There was a bit of drama recently with the Bottles project and some Distro maintainers. With the Bottles devs saying "we only want the appimage as a distribution method".

I see containers as a means of distributing software. If that ruby app was a binary, then the container would become baggage.

> Bottles devs saying "we only want the appimage as a distribution method".

Good for them having wishes, yet free software doesn't work that way in most cases. :)

> I see containers as a means of distributing software

That's OK. Docker is a tool, and tools can be held and used in many ways.

>>> Good for them having wishes, yet free software doesn't work that way in most cases. :)

Historically I would agree with you.

But bottles, and the attitude of some upstream projects is one of "modern", "faster", "support the latest version only" ... Software devs who live in user space want a more "App Store" like delivery mechanism where they have control. The kernel is inclined to never break backwards compatibility. Distros are sort of stuck in the middle...

>> I see containers ... > That's OK. Docker is a tool,

One of these is a subset of the other... (depending on your perspective). Dockerdesktop running a linux image on a windows box is most certainly a tool... that same container being ported to lcx in production makes it a package manager. Who is a subset of whom is something we could debate but these things can be both.

Honestly I don't understand that obsession of developers with building and distributing binaries themselves. That is the less fun part.

When I write something, I just release the source code and I let other do the non fun part for me. You just have to mention the dependencies and how to build and that's it.

Because it's easier to support, easier to answer bug reports and/or crash reports etc. And distros can now not mess up the build too much, which happens a lot with any sufficiently complicated piece of software. Besides your average user does not want to deal with building something like OBS or Ardour or any of these programs that have a ton of dependencies and no real unified package manager to install them.
> Software devs who live in user space want a more "App Store" like delivery mechanism where they have control.

They can have control. They can say that we have flatpaks and app images we publish and support, and they only support the latest version (or the same minor version, whatever), and can say that packages got from distros may not be the latest.

There's no need for a yelling match, IMHO.

Distros also can do whatever they want. Like rclone. You can get the packages from rclone.org or from your distros. There's no yelling match, but trade-offs.

> ...that same container being ported to lcx in production makes it a package manager.

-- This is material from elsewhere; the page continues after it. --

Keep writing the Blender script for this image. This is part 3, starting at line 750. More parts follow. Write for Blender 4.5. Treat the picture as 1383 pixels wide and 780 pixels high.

I don't think so. I have containers which work like binaries (in the form of "./binary infile outfile" fashion) and exit after processing what I give them. For me that container is a utility program as a whole. Same for the imap-backup example.

When you think services which are always on, docker might be a package manager, but I pack my own containers for example, so it's more like compiling for me.

So, what docker or containers is depends on your perspective, or like a chameleon which changes its color according to the landscape it's in.

So, it's a tool in the end. Package managers are tools, too.

I think it was Flatpak that Bottles prefers.

The thing with Bottles is that it also relies on a very specific setup of all underlying software. So in that case it's more about complexity that leads to the need of containerization than keeping systems clean or containerizing for sandboxing.

Linux doesn't solve that problem at all. Qubes tries to do that with a hack, that is probably sufficient, but quite complex.

I'd say that we don't have good solutions to that problem. But nobody even tried our best candidates, so I'm not completely sure. (For a while, it looked like Android would finally try some. But then Google turned it into a user-hostile anti-privacy OS.)